I explained to him that we laugh, every day!!  Every single day, I take it upon myself, regardless of how I am feeling to make sure that the kids end whatever kind of day it was, on a positive note.  I let Sam go to his gym class even though I would have every right to keep him home.

"Every day is hard for me.  Every day, I have to let my kids do things that scare me to death but I keep my mouth shut and I cheer them on, encourage them and even facilitate their goals and dreams.  No one sees just how hard it is because I keep all on the inside.  No one sees how scary the past two months have been for me.  Every day, I see people in bad moods, frustrated moods, upset moods, sad moods and it's okay for them to feel those things.  In fact, people rally around them.  My question to you, is, when is it okay for me to have a day when I just can't be strong for one more minute?  When do I get a day like that and not have people jump all over me for being 'depressed', 'discouraged', 'whining', 'complaining', 'making mountains out of molehills' and 'not encouraging my kids to live life to the fullest.'  When? Because you did to me, the other day, what everyone else has done to me."

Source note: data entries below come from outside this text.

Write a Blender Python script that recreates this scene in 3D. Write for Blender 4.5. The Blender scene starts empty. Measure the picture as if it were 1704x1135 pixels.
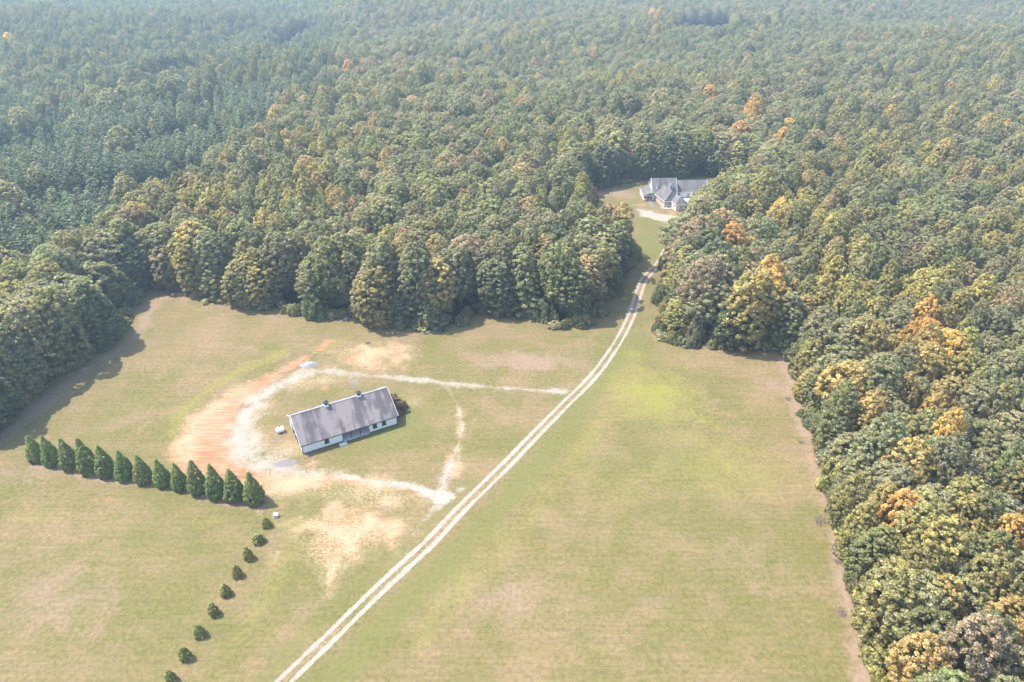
import bpy, math, random
import numpy as np
from mathutils import Vector, Matrix
R = math.radians
rng = np.random.default_rng(11)
random.seed(5)
scene = bpy.context.scene
COL = scene.collection

# ------------------------------------------------------------------ camera
H = 110.0; PITCH = R(31.5); F = 1136.0; CX, CY = 852.0, 567.5
SP, CP = math.sin(PITCH), math.cos(PITCH)
cam = bpy.data.cameras.new('camera'); cam.lens = 24; cam.sensor_width = 36
cam.clip_end = 20000; cam.clip_start = 1
co = bpy.data.objects.new('camera', cam); COL.objects.link(co)
co.location = (0, 0, H); co.rotation_euler = (R(90)-PITCH, 0, 0)
scene.camera = co

def G(x, y, z=0.0):
    """ground point seen at photograph pixel x, y"""
    u = (x-CX)/F; v = (y-CY)/F
    d = SP+v*CP
    return ((H-z)*u/d, (H-z)*(CP-v*SP)/d)
def proj(x, y, z):
    x = np.asarray(x, float); y = np.asarray(y, float); z = np.asarray(z, float)
    dep = y*CP+(H-z)*SP
    dn = -y*SP+(H-z)*CP
    dep = np.where(dep > 1, dep, 1)
    return CX+F*x/dep, CY+F*dn/dep, dep

# ------------------------------------------------------------------ helpers
def sm(a, b, x):
    t = np.clip((np.asarray(x, float)-a)/(b-a), 0, 1); return t*t*(3-2*t)
def inpoly(px, py, poly):
    px = np.asarray(px, float); py = np.asarray(py, float)
    c = np.zeros(px.shape, bool); n = len(poly); j = n-1
    for i in range(n):
        xi, yi = poly[i]; xj, yj = poly[j]
        if yi != yj:
            m = ((yi > py) != (yj > py)) & (px < (xj-xi)*(py-yi)/(yj-yi)+xi)
            c ^= m
        j = i
    return c
def dseg(px, py, pts, w=None):
    """distance to polyline; with w (widths) returns d - local width"""
    best = np.full(np.shape(px), 1e9)
    for i in range(len(pts)-1):
        x0, y0 = pts[i]; x1, y1 = pts[i+1]
        dx, dy = x1-x0, y1-y0; L = dx*dx+dy*dy+1e-9
        t = np.clip(((px-x0)*dx+(py-y0)*dy)/L, 0, 1)
        d = np.hypot(px-x0-t*dx, py-y0-t*dy)
        if w is not None: d = d-(w[i]*(1-t)+w[i+1]*t)
        best = np.minimum(best, d)
    return best
def spline(pts, n=8):
    P = [np.array(p, float) for p in pts]; P = [2*P[0]-P[1]]+P+[2*P[-1]-P[-2]]
    out = []
    for i in range(1, len(P)-2):
        for k in range(n):
            t = k/n
            out.append(0.5*((2*P[i])+(-P[i-1]+P[i+1])*t+(2*P[i-1]-5*P[i]+4*P[i+1]-P[i+2])*t*t+(-P[i-1]+3*P[i]-3*P[i+1]+P[i+2])*t**3))
    out.append(P[-2]); return out
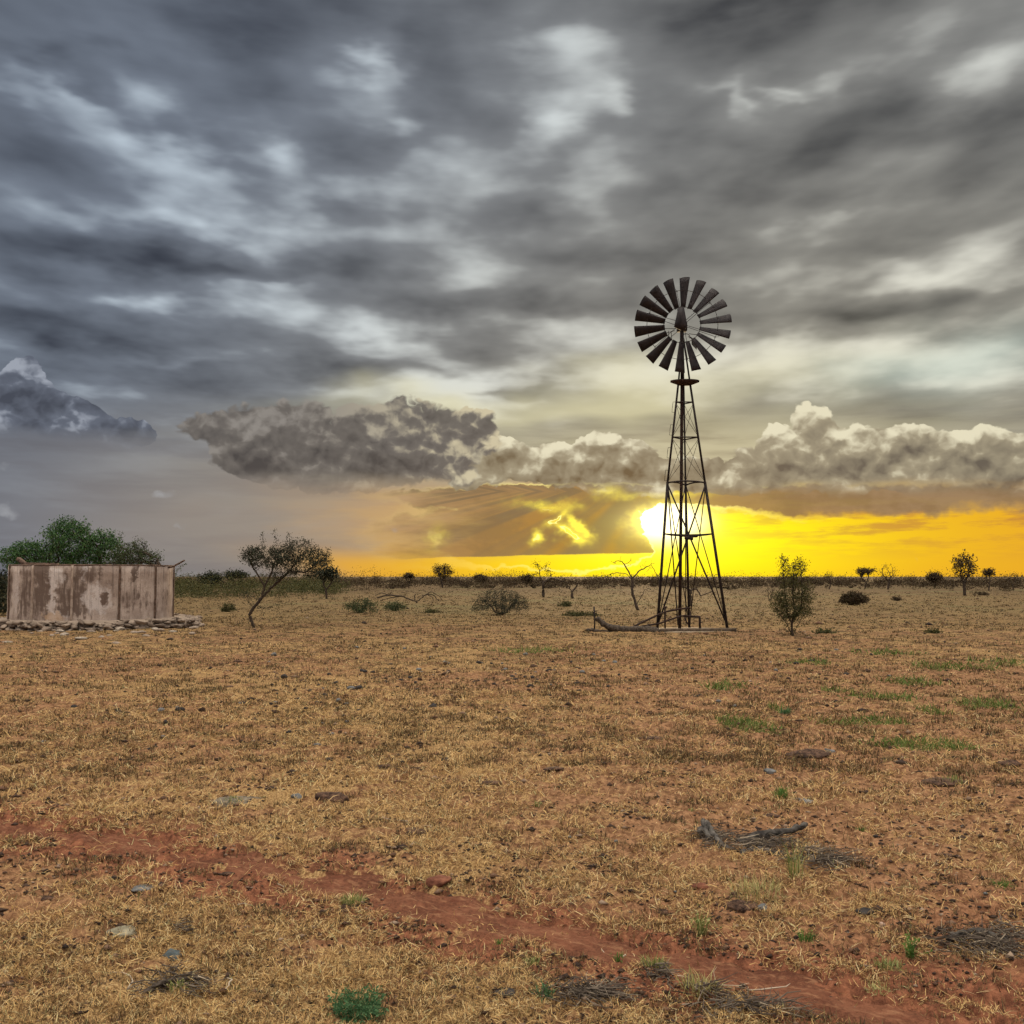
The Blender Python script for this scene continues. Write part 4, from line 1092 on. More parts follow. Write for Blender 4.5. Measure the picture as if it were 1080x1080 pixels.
# well head pipework: separate things standing at the tower's foot
def gpt(px, py): 
    x, y = gnd(px, py); return x, y
def fixed(px, D, py):
    v = at(px, py, D); return np.array(v[:])
t = thing("delivery_pipe", "square-bent pipe standing between the tower's legs", "pipe", (*fixed(730, DW, 665)[:2], 0))
o = np.array([*fixed(730, DW, 665)[:2], 0])
mb = MB(); P = [fixed(721, DW + .3, 650) - o, fixed(738, DW - .1, 650.5) - o, fixed(738.2, DW - .1, 667) - o]
mb.tube([P[0], P[0] * .1 + P[1] * .9, P[1] + [0, 0, 0], P[1] * .9 + P[2] * .1, P[2]], .034, 8); mb.build("pipe_run", PIPE, t, True)
mb = MB(); mb.tube([fixed(721.5, DW + .2, 651) - o, fixed(726, DW + .1, 659) - o], .02, 6); mb.tube([fixed(728, DW + .4, 645) - o, fixed(727.5, DW + .4, 659) - o], .025, 6); mb.build("stay", PIPE, t, True)
for lab, pl, rr in (("upper long rusty pipe sloping from the tower foot down to the fallen trunk", [(664, 663), (672, 659), (695, 648), (703, 645), (718, 642), (728, 641.5)], .030),
                    ("lower rusty pipe bending from the fallen trunk to the well head", [(668, 662), (680, 660), (696, 657.5), (708, 653), (718, 650), (723, 649)], .026)):
    q = np.array([fixed(a, DW - .25 + i * .05, b) for i, (a, b) in enumerate(pl)])
    mb = MB(); mb.tube(q - q[0], rr, 7); ob = mb.build("sloping_pipe", PIPE, None, True, q[0]); tag(ob, lab, "pipe")
q = fixed(701.5, DW - .1, 667); mb = MB(); mb.tube([[0, 0, -.1], [0, 0, .76]], .028, 7); mb.tube([[-.06, 0, .70], [.06, 0, .74]], .03, 6)
tag(mb.build("short_post", PIPE, None, True, (q[0], q[1], h1(q[0], q[1]))), "short upright pipe post beside the tower's left leg", "post")
# long timber beam lying at the foot
a = fixed(697, DW - .35, 668); b_ = fixed(776, DW - .05, 668.3); mb = MB()
mb.bar([0, 0, 0], np.array([b_[0] - a[0], b_[1] - a[1], 0.0]), .16, .11)
tag(mb.build("timber_beam", simple("old_timber", (0.07, 0.05, 0.035), (0.15, 0.11, 0.08), 12, bs=.7), None, False, (a[0], a[1], h1(a[0], a[1]) + .05)), "long weathered beam lying across the foot of the tower", "beam")
# fallen trunk left of the tower
WOOD = simple("dead_wood", (0.035, 0.026, 0.020), (0.11, 0.085, 0.065), 18.0, 0.95, 0.9, 0.02)
o = fixed(660, DW - .4, 668)
def Lp(px, py, dy=0.0): return fixed(px, DW - .4 + dy, py) - o
t = thing("fallen_log", "dark fallen tree trunk with its raised end left of the tower", "log", tuple(o))
def knobby(mb, pl, r0, r1, seed, k=9, per=5):
    pl = np.array(pl); tt = np.linspace(0, 1, len(pl)); t2 = np.linspace(0, 1, len(pl) * per); r = np.random.default_rng(seed)
    q = np.stack([np.interp(t2, tt, pl[:, i]) for i in range(3)], 1) + r.normal(0, r0 * .10, (len(t2), 3))
    rr = np.linspace(r0, r1, len(q)) * (1 + r.uniform(-.18, .22, len(q))); mb.tube(q, rr, k)
mb = MB(); knobby(mb, [Lp(629, 651.5), Lp(634, 656), Lp(641, 661), Lp(655, 664), Lp(672, 663.5), Lp(690, 665.5), Lp(694, 667)], .075, .13, 1); mb.build("trunk", WOOD, t, True)
mb = MB(); knobby(mb, [Lp(619, 665.5), Lp(624, 664.5), Lp(632, 666), Lp(650, 668), Lp(664, 668)], .06, .05, 2, 7); knobby(mb, [Lp(664, 662), Lp(670, 663), Lp(662, 669)], .05, .035, 4, 6)
knobby(mb, [Lp(645, 663, .2), Lp(665, 665, .3), Lp(688, 667, .2)], .12, .08, 5, 8); mb.build("branch", WOOD, t, True)
q = fixed(627, DW - .2, 665); mb = MB(); mb.tube([[0, 0, -.1], [.01, 0, .35], [-.01, 0, .74]], .026, 6); mb.tube([[-.05, 0, .55], [.07, .02, .62], [.05, 0, .52]], .022, 5)
tag(mb.build("short_post", STEEL, None, True, (q[0], q[1], h1(q[0], q[1]))), "thin leaning post at the raised end of the fallen trunk", "post")
# well base: a low earth-stained concrete pad
mb = MB(); V, F = rock_v(77, 1.75, 1.25, .10, .10, 3, 2); mb.add(V, (), F)
tag(mb.build("well_pad", simple("pad_concrete", (0.16, 0.12, 0.08), (0.30, 0.23, 0.16), 9, bs=.5), None, True, (wx + .1, wy + .55, h1(wx, wy) - .03)), "low worn concrete pad around the windmill's pump pipe", "pad")
# ---------------------------------------------------------------- round tank
TD = 34.0; tx = -13.87; RT = 2.545; TROT = R(22.19)
TZ0 = .30; TZ1 = at(98, 596.6, TD - RT).z
def tank_material():
    m, nt, b = new_mat("stained_plaster")
    P = coords(nt); x, y, z = sep(nt, P)
    an = x._m("ARCTAN2", y * -1.0)            # 0 towards the camera, positive to the right
    S = vec(nt, an * 2.7, z)
    n1 = noise(nt, S, 1.2, 6, 0.65); n2 = noise(nt, S, 6.0, 5, 0.7); nv = noise(nt, vec(nt, an * 18.0, z * 1.1), 1.0, 5, 0.65)
    c = mixc(nt, n1.ss(0.3, 0.7), (0.32, 0.245, 0.205), (0.52, 0.42, 0.36))
    def pt(px, py): 
        s = max(-.999, min(.999, (px - 98.2) / 87.0)); a = math.asin(s)
        return a * 2.7, at(px, py, TD - RT * math.cos(a)).z
    wob = vec(nt, (noise(nt, S, 3.5, 4, 0.65) - 0.5) * 0.55, (noise(nt, vmath(nt, "ADD", S, (7.0, 3.0, 0.0)), 3.5, 4, 0.65) - 0.5) * 0.6)
    Sw = vmath(nt, "ADD", S, wob)
    def bl(px, py, sx, sy, amp):
        a, zz = pt(px, py); kx = 1 / 1080 * TD; s = max(-.99, min(.99, (px - 98.2) / 87.0)); sx = sx * kx / math.sqrt(1 - s * s); sy = sy * kx
        n = nt.nodes.new("ShaderNodeVectorMath"); n.operation = "MULTIPLY_ADD"; nt.links.new(Sw.o, n.inputs[0])
        n.inputs[1].default_value = (1 / sx, 1 / sy, 0); n.inputs[2].default_value = (-a / sx, -zz / sy, 0)
        q = N(nt, n.outputs[0]); d = vmath(nt, "DOT_PRODUCT", q, q, 1); return (d * d * -1.0).exp() * amp
    def tot(L_):
        s = None
        for q in L_: t = bl(*q); s = t if s is None else s + t
        return s
    darks = tot([(31, 625, 7, 30, .8), (48, 622, 9, 32, 1.0), (44, 600, 9, 9, .5), (70, 630, 9, 20, .8), (85, 620, 7, 30, .9), (98, 605, 9, 9, .9), (70, 606, 5, 7, .6), (140, 606, 2.5, 8, 1.1),
                 (141, 628, 3.5, 14, .7), (131, 634, 5, 9, .5), (152, 632, 5, 9, .45), (108, 632, 5, 8, .9), (174, 628, 3, 12, .4), (15, 620, 3, 30, .6), (80, 645, 30, 5, .4)])
    f = (darks + (n2 - 0.5) * 1.2 + (nv - 0.5) * 2.2).ss(0.05, 0.95)
    c = mixc(nt, f * 0.9, c, (0.115, 0.078, 0.062))
    pale = tot([(102, 632, 15, 16, .9), (62, 608, 9, 10, .7), (59, 630, 3.5, 20, .7), (89, 606, 3, 9, .5), (63, 650, 13, 5, .6), (22, 622, 4, 26, .5), (132, 618, 6, 6, .3)]) - bl(108, 632, 4, 7, 1.2) - bl(98, 628, 3, 4, .5)
    c = mixc(nt, (pale + (n2 - 0.5) * 1.2).ss(0.15, 0.85) * 0.9, c, (0.60, 0.53, 0.50))
    c = mixc(nt, bl(60, 651, 11, 5, 1.0).ss(0.2, 0.7) * 0.6, c, (0.45, 0.29, 0.17))
    c = mixc(nt, (n2 * 0.5 + nv * 0.5).ss(0.52, 0.68) * 0.5, c, (0.17, 0.115, 0.09))
    drip = noise(nt, vec(nt, an * 34.0, z * 0.5 + 3.0), 1.0, 4, 0.6)
    c = mixc(nt, drip.ss(0.54, 0.68) * z.ss(0.3, 1.9) * 0.6, c, (0.10, 0.072, 0.058))
    c = mixc(nt, noise(nt, S, 26.0, 4, 0.7).ss(0.5, 0.7) * 0.35, c, (0.14, 0.10, 0.08))
    nt.links.new(c.o, b.inputs["Base Color"]); b.inputs["Roughness"].default_value = 0.95
    b.inputs["Specular IOR Level"].default_value = 0.1
    bump(nt, b, n2 * 0.6 + n1 * 0.4, 0.7, 0.03)
    return m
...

I couldn't believe I actually said all that but I'm glad I did.  He admitted that he doesn't know what life is like at our home and sometimes, he just doesn't know what else to say because he's scared too.   He said when he has to see what we deal with it breaks his heart and he goes home and hugs his own kids.

It was probably the best doctor's appointment I've ever had.  We communicated and we came to an understanding of each other.  Kudos to him for staying engaged and talking it out. I really appreciated his honesty.

It's been quite a week.  I've had to do way too much advocating and that is not something I love to do.  It completely wears me out.

Ahhhhh...well, cardiology referrals are in the works.  I was glad to our doctor for helping me find a good one.  There are some decisions I just can't make anymore so when he said he would take that over, I was so glad!!

It may still be a month or so before we can get in but at least the plan is underway!  That's something.